* [What is being asked] Output the material word for word. Leave each picture out.

* [Stored entries]
┌──
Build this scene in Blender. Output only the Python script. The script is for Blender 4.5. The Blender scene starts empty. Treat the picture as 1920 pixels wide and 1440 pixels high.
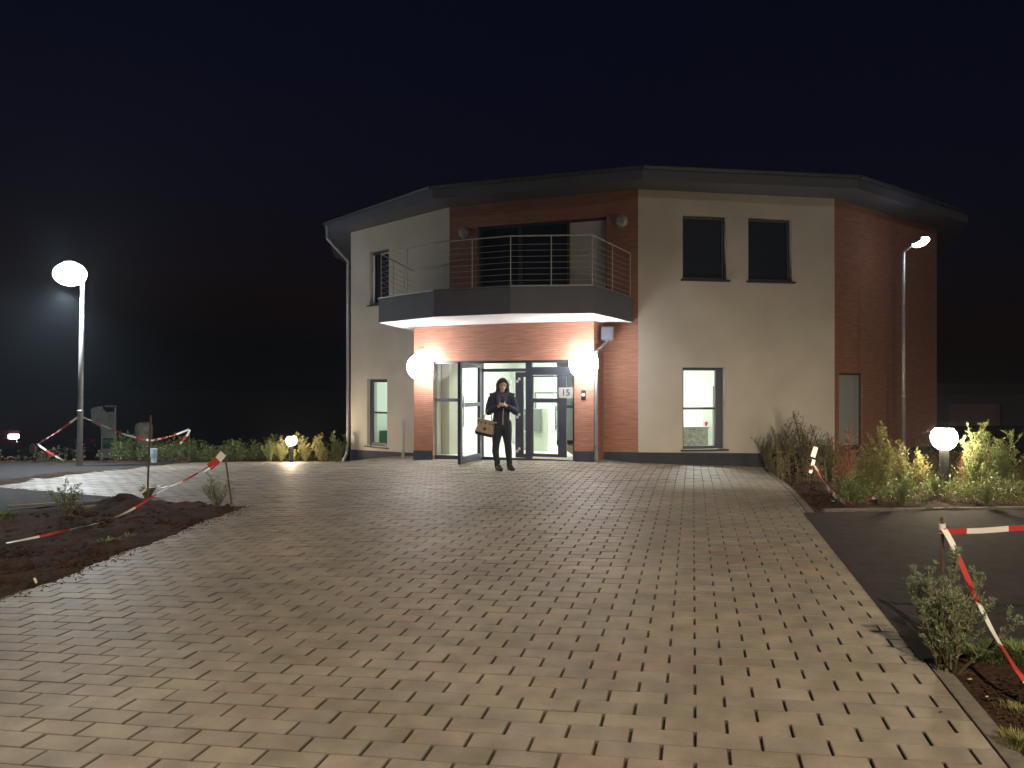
import bpy, bmesh, math, random
from mathutils import Vector, Matrix, noise
random.seed(7)
R = math.radians
sc = bpy.context.scene
col = sc.collection

# ------------------------------------------------------------------ camera, sky, light, exposure
EYE, FPX, HX, HY = 1.55, 1442.0, 960.0, 722.0      # eye height, focal length in photo pixels, horizon
cd = bpy.data.cameras.new('camera')
cam = bpy.data.objects.new('camera', cd); col.objects.link(cam)
cd.sensor_width = 36.0; cd.lens = 36.0 * FPX / 1920.0
cd.clip_start = 0.05; cd.clip_end = 1500
cam.location = (0, 0, EYE); cam.rotation_euler = (R(90) + 2.0 / FPX, 0, 0)
sc.camera = cam

w = bpy.data.worlds.new('World'); sc.world = w; w.use_nodes = True
nt = w.node_tree
bg = nt.nodes['Background']
sky = nt.nodes.new('ShaderNodeTexSky'); sky.sky_type = 'NISHITA'; sky.sun_disc = False
sky.sun_elevation = R(-2.0); sky.sun_rotation = R(150); sky.air_density = 1.0; sky.dust_density = 0.3; sky.ozone_density = 4.0
nt.links.new(sky.outputs[0], bg.inputs[0]); bg.inputs[1].default_value = 0.05
bg2 = nt.nodes.new('ShaderNodeBackground'); bg2.inputs[0].default_value = (0.24, 0.32, 0.75, 1); bg2.inputs[1].default_value = 0.0006
ad = nt.nodes.new('ShaderNodeAddShader'); nt.links.new(bg.outputs[0], ad.inputs[0]); nt.links.new(bg2.outputs[0], ad.inputs[1])
nt.links.new(ad.outputs[0], nt.nodes['World Output'].inputs[0])

sd = bpy.data.lights.new('wall_fill', 'SUN'); sd.energy = 0.13; sd.angle = R(1.5); sd.color = (1.0, 0.93, 0.82)  # added sun lamp, a weak warm fill on the walls
so = bpy.data.objects.new('wall_fill', sd); col.objects.link(so)
so.rotation_euler = (R(78), 0, R(30)); so.location = (0, -10, 30)

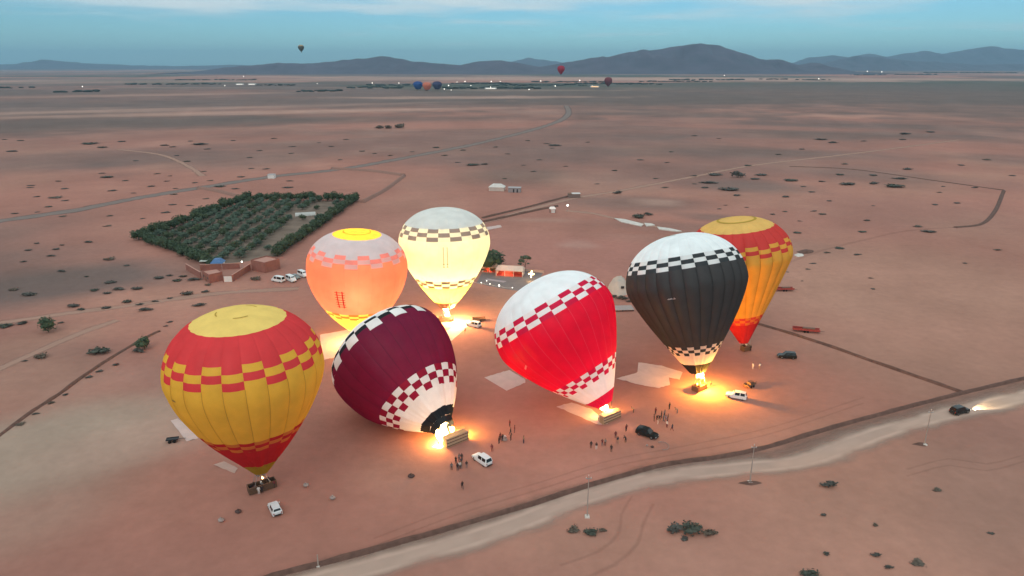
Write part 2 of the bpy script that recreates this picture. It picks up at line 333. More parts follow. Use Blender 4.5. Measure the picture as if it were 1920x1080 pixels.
└──
* [Exercise result]
Build this scene in Blender. Output only the Python script. The script is for Blender 4.5. The Blender scene starts empty. Treat the picture as 1920 pixels wide and 1440 pixels high.
import bpy, bmesh, math, random
from mathutils import Vector, Matrix, noise
random.seed(7)
R = math.radians
sc = bpy.context.scene
col = sc.collection

# ------------------------------------------------------------------ camera, sky, light, exposure
EYE, FPX, HX, HY = 1.55, 1442.0, 960.0, 722.0      # eye height, focal length in photo pixels, horizon
cd = bpy.data.cameras.new('camera')
cam = bpy.data.objects.new('camera', cd); col.objects.link(cam)
cd.sensor_width = 36.0; cd.lens = 36.0 * FPX / 1920.0
cd.clip_start = 0.05; cd.clip_end = 1500
cam.location = (0, 0, EYE); cam.rotation_euler = (R(90) + 2.0 / FPX, 0, 0)
sc.camera = cam

w = bpy.data.worlds.new('World'); sc.world = w; w.use_nodes = True
nt = w.node_tree
bg = nt.nodes['Background']
sky = nt.nodes.new('ShaderNodeTexSky'); sky.sky_type = 'NISHITA'; sky.sun_disc = False
sky.sun_elevation = R(-2.0); sky.sun_rotation = R(150); sky.air_density = 1.0; sky.dust_density = 0.3; sky.ozone_density = 4.0
nt.links.new(sky.outputs[0], bg.inputs[0]); bg.inputs[1].default_value = 0.05
bg2 = nt.nodes.new('ShaderNodeBackground'); bg2.inputs[0].default_value = (0.24, 0.32, 0.75, 1); bg2.inputs[1].default_value = 0.0006
ad = nt.nodes.new('ShaderNodeAddShader'); nt.links.new(bg.outputs[0], ad.inputs[0]); nt.links.new(bg2.outputs[0], ad.inputs[1])
nt.links.new(ad.outputs[0], nt.nodes['World Output'].inputs[0])

sd = bpy.data.lights.new('wall_fill', 'SUN'); sd.energy = 0.13; sd.angle = R(1.5); sd.color = (1.0, 0.93, 0.82)  # added sun lamp, a weak warm fill on the walls
so = bpy.data.objects.new('wall_fill', sd); col.objects.link(so)
so.rotation_euler = (R(78), 0, R(30)); so.location = (0, -10, 30)

Write part 2 of the bpy script that recreates this picture. It picks up at line 333. More parts follow. Use Blender 4.5. Measure the picture as if it were 1920x1080 pixels.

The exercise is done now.